Avvenire.it, 22 settembre 2011, Cooperazione sociale in crisi. Nodo
cruciale - Imprese per la gente. Ma la politica l’ha capito?
Ci sono imprese che gli italiani
conoscono molto bene, perché hanno a che fare tutti i giorni con le attività
che svolgono e i servizi che offrono, e ne apprezzano la qualità oltre che
l’importanza. Ma sono imprese che, quando vengono definite o raccontate a
partire dalla categoria più vasta alla quale appartengono, sembrano entrare in
un’area meno definita, impersonale e lontana dall’immaginario collettivo.
Perdendo fatalmente peso o "rilevanza" politica. Questo è il destino
che, in generale, accomuna le realtà del cosiddetto "non profit", le
imprese sociali nel loro insieme.
Tutti noi, chi più chi meno,
abbiamo a che fare ogni giorno con realtà che appartengono a questo universo e
se, per fatalità, ne fossimo privati all’improvviso, ci renderemo conto
dell’importanza che ricoprono. Eppure è possibile siano in molti che, leggendo
o sentendo parlare di «cooperative sociali in crisi» – veniamo così alla
notizia di oggi – probabilmente considereranno che la cosa non li riguardi più
di tanto, se non da molto lontano. Per tale ragione forse è necessario ricordare
che cosa sono le cooperative sociali e a che cosa può portare una crisi in
questo settore. Sono imprese senza scopo di lucro che nascono con due obiettivi
di fondo: creare opportunità occupazionali per categorie di persone gravemente
svantaggiate o ai margini del mercato del lavoro, e per fornire servizi
sociali, sanitari, di assistenza domiciliare, educativi, a favore di minori,
famiglie con bambini, anziani, malati, disabili.

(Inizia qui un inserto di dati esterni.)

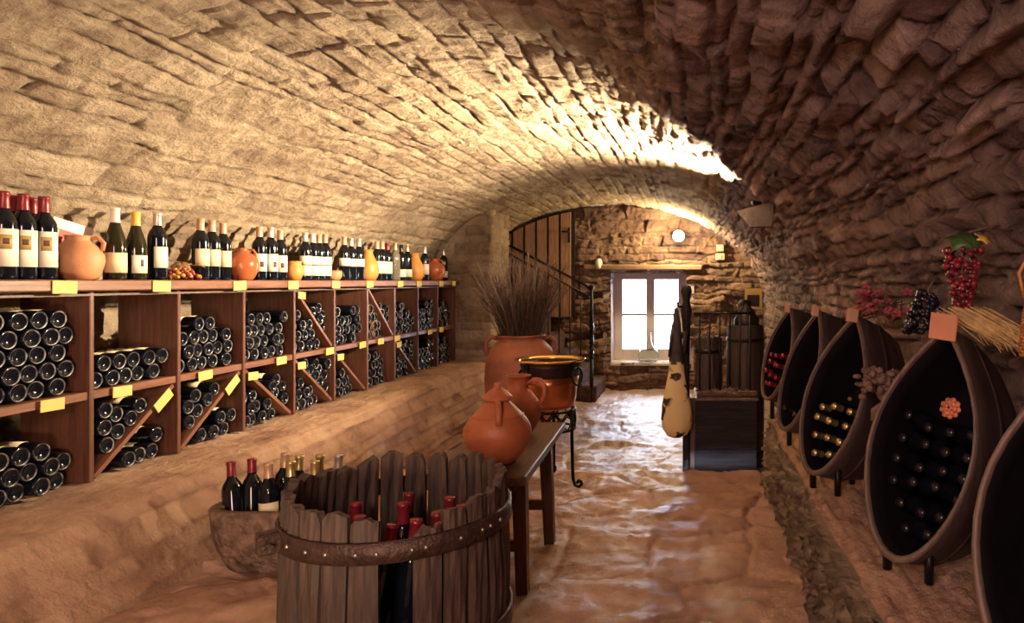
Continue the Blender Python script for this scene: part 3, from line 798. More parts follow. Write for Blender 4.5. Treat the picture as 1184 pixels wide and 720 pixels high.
jar('clay_jar', 'red clay jar with two handles between the last bottles by the pillar', onrack(503), rj, M['terra_glaze'],
    [([(.034,0,.176), (.055,0,.175), (.066,0,.155), (.06,0,.14)], .007), ([(-.034,0,.176), (-.055,0,.175), (-.066,0,.155), (-.06,0,.14)], .007)], s=1.15)

# --- tipped card box behind the jug
bx = link('gift_box', MB().box((0,0,0), (.09,.19,.215), bev=.003).mesh('gift_box', M['boxred']), None, (RX-.20, 2.885, TZ+.127), (-.20, 0, 0))
tag(bx, 'tipped red and white card wine box behind the squat pale jug', 'box')
MB().box((0,0,.096), (.094,.194,.045), bev=.003).build('lid', M['boxwhite'], bx)
MB().box((0,-.078,-.018), (.093,.038,.181), bev=.002).build('white_panel', M['boxwhite'], bx)

# --- grapes lying on the rack
def berries(n, fn, r=(.009,.013), m=0, o=None):
    o = o or MB()
    for _ in range(n):
        p = fn(); o.ball(p, random.uniform(*r), m, 1)
    return o
gp = thing('dried_grapes', 'pile of amber and red dried grapes with leaves beside the silver-capped bottle', 'grapes', onrack(208))
def pile():
    while True:
        x, y = random.uniform(-.07,.06), random.uniform(-.09,.09)
        h = .075*(1-(x/.075)**2)*(1-(y/.1)**2)
        if h > .012: return (x, y, random.uniform(.011, max(.012, h)))
berries(60, pile).build('red_berries', M['grape_red'], gp)
berries(60, pile).build('amber_berries', M['grape_amber'], gp)
def leaf_mesh(o, c, s, nrm, rz, mat_=0):
    n = Vector(nrm).normalized(); q = n.to_track_quat('Z', 'Y').to_matrix().to_4x4() @ Matrix.Rotation(rz, 4, 'Z')
    out = []
    for i in range(20):
        a = 2*PI*i/20
        r = s*(.60+.40*(1-abs(math.sin(2.5*a)))+.04*math.sin(13*a))
        out.append(Vector((r*math.cos(a), r*math.sin(a), -.25*s*(r/s)**2+.08*s*math.sin(3*a))))
    Mx = Matrix.Translation(c) @ q
    top = [o.bm.verts.new(Mx @ v) for v in out]; bot = [o.bm.verts.new(Mx @ (v-Vector((0,0,.0015)))) for v in out]
    ct = o.bm.verts.new(Mx @ Vector((0,0,.002))); cb = o.bm.verts.new(Mx @ Vector((0,0,0)))
    fs = []
    for i in range(20):
        j = (i+1) % 20
        fs += [o.bm.faces.new([top[i], top[j], ct]), o.bm.faces.new([bot[j], bot[i], cb]), o.bm.faces.new([top[i], bot[i], bot[j], top[j]])]
    o._tag(fs, mat_, True)
    return o
lf = MB()
for i in range(5): leaf_mesh(lf, (random.uniform(-.03,.05), random.uniform(-.08,.07), .075+random.uniform(0,.02)), .035, (random.uniform(-.3,1), random.uniform(-.8,.2), 1), random.random()*6)
lf.build('leaves', M['leaf_dry'], gp)
st_ = MB(); st_.tube([(0,.10,.03), (-.01,.03,.085), (-.03,-.04,.10), (-.06,-.10,.14)], [.005,.004,.003,.002], 6); st_.build('stem', M['vine'], gp)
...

In pratica, buona parte del
welfare locale e sussidiario – dagli asili nido alle imprese di pulizie che
occupano persone in difficoltà – è affidato a cooperative sociali. E venire a
sapere che la crisi, a causa delle ristrettezze economiche e delle minori
capacità di spesa dei Comuni colpiti dai tagli, sta incominciando a colpire duramente
anche qui, come emerge dall’ultimo rapporto dell’Osservatorio Isnet di Trento,
dovrebbe preoccuparci doppiamente. Perché in gioco non c’è solo l’erogazione a
costi sopportabili, sul territorio, di servizi spesso fondamentali per la
tenuta sociale di una comunità, ma è evidente anche il rischio di un’emorragia
occupazionale che riguarda i più deboli del mercato e, tra gli operatori dei
servizi, persone spesso giovani, capaci e preparate. Un capitale sociale e
umano rischia di venire intaccato e compromesso, con costi potenzialmente molto
alti per tutti.
Ora, trattandosi pur sempre di
imprese, per quanto "sociali", va riconosciuto che una fase di crisi
può anche aprire nuove opportunità, incentivare meccanismi virtuosi, cambiare
gli scenari di mercato e favorire riconversioni e trasformazioni non
necessariamente negative. Il mondo del non profit e del volontariato ci ha
dimostrato negli anni una formidabile capacità di adattamento ai nuovi bisogni,
ben più efficace e rapida di quanto non abbiano saputo fare molti e ben più
celebrati settori produttivi dell’economia "for profit".
A preoccupare è, piuttosto, il
contesto culturale nel quale si stanno manifestando i problemi delle
cooperative sociali. Una crisi che rientra nello scenario più ampio delle
difficoltà – fiscali ma non solo (si pensi all’aumento dell’imposizione sugli
utili destinati a riserva) – che sta incontrando l’intero movimento
cooperativo, delle grandi come delle piccole realtà. E che si unisce alla
diffidenza, cambiando sponda politica, per un modello di sviluppo che
attribuisca pieno merito a tutte le realtà del privato sociale. In tutto
questo, ad essere palese è il deficit di capacità politica di una classe
dirigente nel leggere a fondo la realtà italiana. Come se a confrontarsi
fossero comunque visioni della società incapaci di percepire le diverse
finalità del profitto, la differenza tra ricchezza personale e ricchezza
collettiva, o la voragine che separa il bene privato – o di casta, di area
culturale, di partito – dal bene comune.